25 February 2012

A Dangerous Method (David Cronenberg, 2011)


In one interview I read around the time of release of The White Ribbon Michael Haneke said, "Classicism becomes avant-garde when everyone else is doing their utmost to develop new stylistic forms." After watching A Dangerous Method this quote came to mind. The film's highly classic style gave it this incredibly strange aura. More than the plot and Keira Knightley's hysteria (although her wonderful bodily contortions were one of the best performances of 2011), the form was what made this film uncanny. The plot and structure of the film, the way it sometimes it becomes a series of letters back and forth or the way it is part chronicle of Freud and Jung's crucial meetings with themselves and Sabina/part scandal story with the mistress plot/part chronicle of an artists or scientist struggles, doubts, processes, etc, all make it an incredibly bizarre plot to begin with. The classical compositions that recall Wyler or Welles with big heads looming in the foreground and other subjects in the background and overall visual style (think of the scene in the boat, does that look like any other film of 2011?) is what sets it over the top, in a good way. Another way that the film feels classical is with its craftsmanship, not only in the mise-en-scene and framing, but everything from editing to sound; reminiscent of the studio days when craftsmen could build incredibly well made films. Its endless conversations and insights into the nature of desire and its relationship with the individual and society, as well as those bodily contortions mentioned earlier, made it clearly a Cronenberg film. Also - Vincent Cassel delivers a perfect performance as Otto Gross, even though he is barely in the film, his name is well deserved in the trailer/poster.

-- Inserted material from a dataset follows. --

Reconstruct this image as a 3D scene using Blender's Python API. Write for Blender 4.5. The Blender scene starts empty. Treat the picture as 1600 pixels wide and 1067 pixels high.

Excerpt from "Filming Dangerously: An Interview with David Cronenberg", from Cineaste Vol. XXXVII No. 1:

(Answering a question about the film's visual style)
"In a way, it's very classical. As I say ad nauseam, I let the movie tell me what it needs and what it wants. And, in this case, thinking of the society of the time-everything was rigoursouly controlled and everyone in the empire knew his place; you had those stiff collars-I thought that a very classical style would deliver the tone of the period."